--- Start Stored data ---

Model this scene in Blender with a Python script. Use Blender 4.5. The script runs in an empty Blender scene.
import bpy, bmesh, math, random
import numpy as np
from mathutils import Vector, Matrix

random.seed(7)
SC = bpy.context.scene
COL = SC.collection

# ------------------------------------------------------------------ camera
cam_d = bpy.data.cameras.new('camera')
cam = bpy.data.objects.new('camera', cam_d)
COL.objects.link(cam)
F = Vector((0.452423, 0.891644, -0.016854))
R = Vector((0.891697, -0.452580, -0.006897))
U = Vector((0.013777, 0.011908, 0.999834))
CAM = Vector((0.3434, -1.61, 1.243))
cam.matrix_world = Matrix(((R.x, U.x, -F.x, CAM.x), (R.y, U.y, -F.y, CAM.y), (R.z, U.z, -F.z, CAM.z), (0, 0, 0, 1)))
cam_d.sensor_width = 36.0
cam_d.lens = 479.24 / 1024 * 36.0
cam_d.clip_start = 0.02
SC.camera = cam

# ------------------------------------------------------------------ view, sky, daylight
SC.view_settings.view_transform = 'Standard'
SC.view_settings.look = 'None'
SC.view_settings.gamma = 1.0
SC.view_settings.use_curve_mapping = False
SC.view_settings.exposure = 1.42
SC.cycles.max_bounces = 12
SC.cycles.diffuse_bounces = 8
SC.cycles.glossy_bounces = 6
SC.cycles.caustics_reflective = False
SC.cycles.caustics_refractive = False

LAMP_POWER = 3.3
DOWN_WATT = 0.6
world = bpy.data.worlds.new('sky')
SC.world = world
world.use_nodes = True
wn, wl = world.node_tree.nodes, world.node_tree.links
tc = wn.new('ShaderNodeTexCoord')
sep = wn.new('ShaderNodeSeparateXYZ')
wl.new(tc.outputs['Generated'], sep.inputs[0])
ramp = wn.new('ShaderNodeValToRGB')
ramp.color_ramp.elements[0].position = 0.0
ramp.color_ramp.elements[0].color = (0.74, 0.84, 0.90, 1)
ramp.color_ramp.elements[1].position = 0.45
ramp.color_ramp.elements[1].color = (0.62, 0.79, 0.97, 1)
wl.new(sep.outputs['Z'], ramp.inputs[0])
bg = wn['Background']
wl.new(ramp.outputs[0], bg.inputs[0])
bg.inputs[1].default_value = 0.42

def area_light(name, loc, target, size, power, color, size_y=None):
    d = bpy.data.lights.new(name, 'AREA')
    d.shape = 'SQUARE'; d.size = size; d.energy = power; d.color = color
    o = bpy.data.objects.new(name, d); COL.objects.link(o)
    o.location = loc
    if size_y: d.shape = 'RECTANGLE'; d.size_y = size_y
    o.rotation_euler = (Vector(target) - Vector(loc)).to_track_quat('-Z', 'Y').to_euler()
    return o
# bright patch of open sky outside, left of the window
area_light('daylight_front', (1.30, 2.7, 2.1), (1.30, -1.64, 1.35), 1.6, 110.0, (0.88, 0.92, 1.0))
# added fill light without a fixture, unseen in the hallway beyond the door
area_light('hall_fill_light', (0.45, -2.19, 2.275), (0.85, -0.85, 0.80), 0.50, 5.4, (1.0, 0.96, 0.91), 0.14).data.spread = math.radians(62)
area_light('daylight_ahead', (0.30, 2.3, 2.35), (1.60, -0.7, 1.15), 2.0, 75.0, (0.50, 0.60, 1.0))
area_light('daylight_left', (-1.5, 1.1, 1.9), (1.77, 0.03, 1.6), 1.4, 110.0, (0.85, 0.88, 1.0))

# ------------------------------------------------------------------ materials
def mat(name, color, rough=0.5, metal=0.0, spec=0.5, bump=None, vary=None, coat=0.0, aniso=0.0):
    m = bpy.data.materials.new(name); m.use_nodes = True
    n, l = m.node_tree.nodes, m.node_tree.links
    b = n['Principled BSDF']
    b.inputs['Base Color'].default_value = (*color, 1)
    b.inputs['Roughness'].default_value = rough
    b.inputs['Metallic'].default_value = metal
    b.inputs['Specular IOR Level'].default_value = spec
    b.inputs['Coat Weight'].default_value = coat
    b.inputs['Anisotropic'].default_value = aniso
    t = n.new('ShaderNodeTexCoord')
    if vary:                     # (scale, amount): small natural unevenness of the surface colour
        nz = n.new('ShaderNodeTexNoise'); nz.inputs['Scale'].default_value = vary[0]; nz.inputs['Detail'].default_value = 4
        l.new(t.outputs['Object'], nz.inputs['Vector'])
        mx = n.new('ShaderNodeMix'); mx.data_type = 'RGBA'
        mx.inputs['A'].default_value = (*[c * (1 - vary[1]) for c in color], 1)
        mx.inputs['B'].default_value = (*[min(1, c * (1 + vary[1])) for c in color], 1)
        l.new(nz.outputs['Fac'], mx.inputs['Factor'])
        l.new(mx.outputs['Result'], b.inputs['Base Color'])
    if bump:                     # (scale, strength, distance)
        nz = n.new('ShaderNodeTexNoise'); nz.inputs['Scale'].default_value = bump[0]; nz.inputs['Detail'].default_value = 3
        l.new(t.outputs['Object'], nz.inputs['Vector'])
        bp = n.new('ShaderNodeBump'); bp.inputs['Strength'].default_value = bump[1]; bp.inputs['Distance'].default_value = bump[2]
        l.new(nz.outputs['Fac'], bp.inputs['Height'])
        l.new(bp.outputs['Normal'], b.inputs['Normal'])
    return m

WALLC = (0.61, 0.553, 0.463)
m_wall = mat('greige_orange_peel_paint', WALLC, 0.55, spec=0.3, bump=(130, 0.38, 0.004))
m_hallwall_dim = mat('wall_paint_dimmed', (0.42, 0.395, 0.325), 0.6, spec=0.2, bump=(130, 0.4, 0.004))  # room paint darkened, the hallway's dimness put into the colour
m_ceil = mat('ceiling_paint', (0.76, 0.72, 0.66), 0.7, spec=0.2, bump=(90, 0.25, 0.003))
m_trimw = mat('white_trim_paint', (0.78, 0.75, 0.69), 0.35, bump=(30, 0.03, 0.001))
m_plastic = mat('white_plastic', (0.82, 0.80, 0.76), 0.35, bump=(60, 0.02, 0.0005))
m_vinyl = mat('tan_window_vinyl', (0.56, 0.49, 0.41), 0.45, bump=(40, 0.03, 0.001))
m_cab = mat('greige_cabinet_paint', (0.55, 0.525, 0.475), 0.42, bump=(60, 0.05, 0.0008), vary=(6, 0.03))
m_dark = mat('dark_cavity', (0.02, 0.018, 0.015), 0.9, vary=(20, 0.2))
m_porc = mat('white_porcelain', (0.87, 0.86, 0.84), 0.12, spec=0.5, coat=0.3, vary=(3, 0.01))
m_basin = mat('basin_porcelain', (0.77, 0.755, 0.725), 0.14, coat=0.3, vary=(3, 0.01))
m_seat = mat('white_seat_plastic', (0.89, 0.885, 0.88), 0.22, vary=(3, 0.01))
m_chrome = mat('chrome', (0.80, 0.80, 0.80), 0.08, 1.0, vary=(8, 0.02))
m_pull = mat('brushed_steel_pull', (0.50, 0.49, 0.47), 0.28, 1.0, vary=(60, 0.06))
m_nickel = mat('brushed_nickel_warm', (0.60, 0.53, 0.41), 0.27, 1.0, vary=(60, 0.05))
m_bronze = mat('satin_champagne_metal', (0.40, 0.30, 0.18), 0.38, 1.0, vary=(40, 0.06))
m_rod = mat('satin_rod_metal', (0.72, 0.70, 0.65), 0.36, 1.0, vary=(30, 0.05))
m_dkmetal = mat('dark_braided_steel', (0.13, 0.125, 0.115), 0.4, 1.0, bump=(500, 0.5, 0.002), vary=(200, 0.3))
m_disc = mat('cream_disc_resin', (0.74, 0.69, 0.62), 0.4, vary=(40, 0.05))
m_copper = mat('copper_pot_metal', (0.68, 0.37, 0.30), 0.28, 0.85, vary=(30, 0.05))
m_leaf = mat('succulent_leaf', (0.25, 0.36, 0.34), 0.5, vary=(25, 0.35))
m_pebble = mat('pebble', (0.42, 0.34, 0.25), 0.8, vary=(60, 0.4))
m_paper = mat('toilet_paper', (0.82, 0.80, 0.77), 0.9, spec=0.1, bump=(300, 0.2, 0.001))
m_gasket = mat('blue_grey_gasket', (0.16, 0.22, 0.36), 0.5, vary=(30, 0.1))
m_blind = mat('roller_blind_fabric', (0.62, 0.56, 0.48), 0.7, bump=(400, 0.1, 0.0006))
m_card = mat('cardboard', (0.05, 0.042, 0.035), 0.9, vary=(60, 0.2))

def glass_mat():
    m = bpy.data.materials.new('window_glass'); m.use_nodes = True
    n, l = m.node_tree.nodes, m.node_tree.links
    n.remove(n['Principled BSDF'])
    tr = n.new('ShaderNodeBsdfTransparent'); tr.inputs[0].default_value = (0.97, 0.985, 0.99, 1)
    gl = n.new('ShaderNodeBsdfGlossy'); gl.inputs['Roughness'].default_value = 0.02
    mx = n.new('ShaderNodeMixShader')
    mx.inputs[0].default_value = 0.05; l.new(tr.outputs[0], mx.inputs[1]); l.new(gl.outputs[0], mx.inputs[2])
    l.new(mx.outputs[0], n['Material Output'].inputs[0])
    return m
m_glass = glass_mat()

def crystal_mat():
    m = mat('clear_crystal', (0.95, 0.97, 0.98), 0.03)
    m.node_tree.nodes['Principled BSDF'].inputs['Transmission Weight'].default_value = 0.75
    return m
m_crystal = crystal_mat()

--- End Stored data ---

> **What you are asked to do**
Copy all lines from the material that contain "scene".

> **Answer to the task**
Model this scene in Blender with a Python script. Use Blender 4.5. The script runs in an empty Blender scene.
SC = bpy.context.scene